■ To do: Would you output the whole listing below, exactly as it reads?

■ Source data:
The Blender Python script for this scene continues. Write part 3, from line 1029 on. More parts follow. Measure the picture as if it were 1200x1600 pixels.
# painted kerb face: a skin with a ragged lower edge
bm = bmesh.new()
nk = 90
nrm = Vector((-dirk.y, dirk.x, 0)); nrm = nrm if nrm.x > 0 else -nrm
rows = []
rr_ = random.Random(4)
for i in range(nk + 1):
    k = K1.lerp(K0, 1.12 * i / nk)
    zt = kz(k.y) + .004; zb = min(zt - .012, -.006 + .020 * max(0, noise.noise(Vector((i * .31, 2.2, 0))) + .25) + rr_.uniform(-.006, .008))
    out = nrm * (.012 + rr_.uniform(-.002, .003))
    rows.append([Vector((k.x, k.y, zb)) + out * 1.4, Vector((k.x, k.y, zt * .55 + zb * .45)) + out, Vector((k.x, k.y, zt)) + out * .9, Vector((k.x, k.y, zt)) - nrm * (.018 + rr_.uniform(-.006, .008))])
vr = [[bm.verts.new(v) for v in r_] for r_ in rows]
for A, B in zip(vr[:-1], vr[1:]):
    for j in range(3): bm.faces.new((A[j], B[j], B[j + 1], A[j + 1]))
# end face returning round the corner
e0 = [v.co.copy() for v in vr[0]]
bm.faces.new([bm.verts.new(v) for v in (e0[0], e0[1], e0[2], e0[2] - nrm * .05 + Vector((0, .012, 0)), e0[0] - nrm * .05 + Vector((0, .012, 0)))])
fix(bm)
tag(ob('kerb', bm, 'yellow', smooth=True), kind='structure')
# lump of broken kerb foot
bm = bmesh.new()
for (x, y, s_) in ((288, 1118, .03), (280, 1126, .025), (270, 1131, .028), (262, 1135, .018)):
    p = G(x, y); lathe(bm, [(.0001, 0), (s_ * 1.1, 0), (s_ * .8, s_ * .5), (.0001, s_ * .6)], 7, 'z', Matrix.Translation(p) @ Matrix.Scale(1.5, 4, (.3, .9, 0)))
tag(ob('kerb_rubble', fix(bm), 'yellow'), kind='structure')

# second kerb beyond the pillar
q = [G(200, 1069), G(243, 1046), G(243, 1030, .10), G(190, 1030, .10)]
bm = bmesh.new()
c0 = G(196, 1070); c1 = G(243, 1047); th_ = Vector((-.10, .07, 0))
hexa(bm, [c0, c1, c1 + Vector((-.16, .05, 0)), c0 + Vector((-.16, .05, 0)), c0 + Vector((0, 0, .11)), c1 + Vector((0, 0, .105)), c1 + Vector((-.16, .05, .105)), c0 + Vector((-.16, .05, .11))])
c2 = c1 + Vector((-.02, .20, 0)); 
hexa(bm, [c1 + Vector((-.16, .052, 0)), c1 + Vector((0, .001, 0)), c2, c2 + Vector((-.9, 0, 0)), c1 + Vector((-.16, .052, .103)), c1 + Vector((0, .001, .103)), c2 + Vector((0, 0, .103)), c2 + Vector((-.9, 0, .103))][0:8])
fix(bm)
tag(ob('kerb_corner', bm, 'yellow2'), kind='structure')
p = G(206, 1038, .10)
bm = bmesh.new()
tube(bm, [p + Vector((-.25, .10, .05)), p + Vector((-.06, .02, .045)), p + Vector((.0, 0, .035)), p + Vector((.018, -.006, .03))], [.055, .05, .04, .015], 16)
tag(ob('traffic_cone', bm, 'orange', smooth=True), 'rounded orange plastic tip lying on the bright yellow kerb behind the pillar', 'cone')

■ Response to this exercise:
The Blender Python script for this scene continues. Write part 3, from line 1029 on. More parts follow. Measure the picture as if it were 1200x1600 pixels.
# painted kerb face: a skin with a ragged lower edge
bm = bmesh.new()
nk = 90
nrm = Vector((-dirk.y, dirk.x, 0)); nrm = nrm if nrm.x > 0 else -nrm
rows = []
rr_ = random.Random(4)
for i in range(nk + 1):
    k = K1.lerp(K0, 1.12 * i / nk)
    zt = kz(k.y) + .004; zb = min(zt - .012, -.006 + .020 * max(0, noise.noise(Vector((i * .31, 2.2, 0))) + .25) + rr_.uniform(-.006, .008))
    out = nrm * (.012 + rr_.uniform(-.002, .003))
    rows.append([Vector((k.x, k.y, zb)) + out * 1.4, Vector((k.x, k.y, zt * .55 + zb * .45)) + out, Vector((k.x, k.y, zt)) + out * .9, Vector((k.x, k.y, zt)) - nrm * (.018 + rr_.uniform(-.006, .008))])
vr = [[bm.verts.new(v) for v in r_] for r_ in rows]
for A, B in zip(vr[:-1], vr[1:]):
    for j in range(3): bm.faces.new((A[j], B[j], B[j + 1], A[j + 1]))
# end face returning round the corner
e0 = [v.co.copy() for v in vr[0]]
bm.faces.new([bm.verts.new(v) for v in (e0[0], e0[1], e0[2], e0[2] - nrm * .05 + Vector((0, .012, 0)), e0[0] - nrm * .05 + Vector((0, .012, 0)))])
fix(bm)
tag(ob('kerb', bm, 'yellow', smooth=True), kind='structure')
# lump of broken kerb foot
bm = bmesh.new()
for (x, y, s_) in ((288, 1118, .03), (280, 1126, .025), (270, 1131, .028), (262, 1135, .018)):
    p = G(x, y); lathe(bm, [(.0001, 0), (s_ * 1.1, 0), (s_ * .8, s_ * .5), (.0001, s_ * .6)], 7, 'z', Matrix.Translation(p) @ Matrix.Scale(1.5, 4, (.3, .9, 0)))
tag(ob('kerb_rubble', fix(bm), 'yellow'), kind='structure')

# second kerb beyond the pillar
q = [G(200, 1069), G(243, 1046), G(243, 1030, .10), G(190, 1030, .10)]
bm = bmesh.new()
c0 = G(196, 1070); c1 = G(243, 1047); th_ = Vector((-.10, .07, 0))
hexa(bm, [c0, c1, c1 + Vector((-.16, .05, 0)), c0 + Vector((-.16, .05, 0)), c0 + Vector((0, 0, .11)), c1 + Vector((0, 0, .105)), c1 + Vector((-.16, .05, .105)), c0 + Vector((-.16, .05, .11))])
c2 = c1 + Vector((-.02, .20, 0)); 
hexa(bm, [c1 + Vector((-.16, .052, 0)), c1 + Vector((0, .001, 0)), c2, c2 + Vector((-.9, 0, 0)), c1 + Vector((-.16, .052, .103)), c1 + Vector((0, .001, .103)), c2 + Vector((0, 0, .103)), c2 + Vector((-.9, 0, .103))][0:8])
fix(bm)
tag(ob('kerb_corner', bm, 'yellow2'), kind='structure')
p = G(206, 1038, .10)
bm = bmesh.new()
tube(bm, [p + Vector((-.25, .10, .05)), p + Vector((-.06, .02, .045)), p + Vector((.0, 0, .035)), p + Vector((.018, -.006, .03))], [.055, .05, .04, .015], 16)
tag(ob('traffic_cone', bm, 'orange', smooth=True), 'rounded orange plastic tip lying on the bright yellow kerb behind the pillar', 'cone')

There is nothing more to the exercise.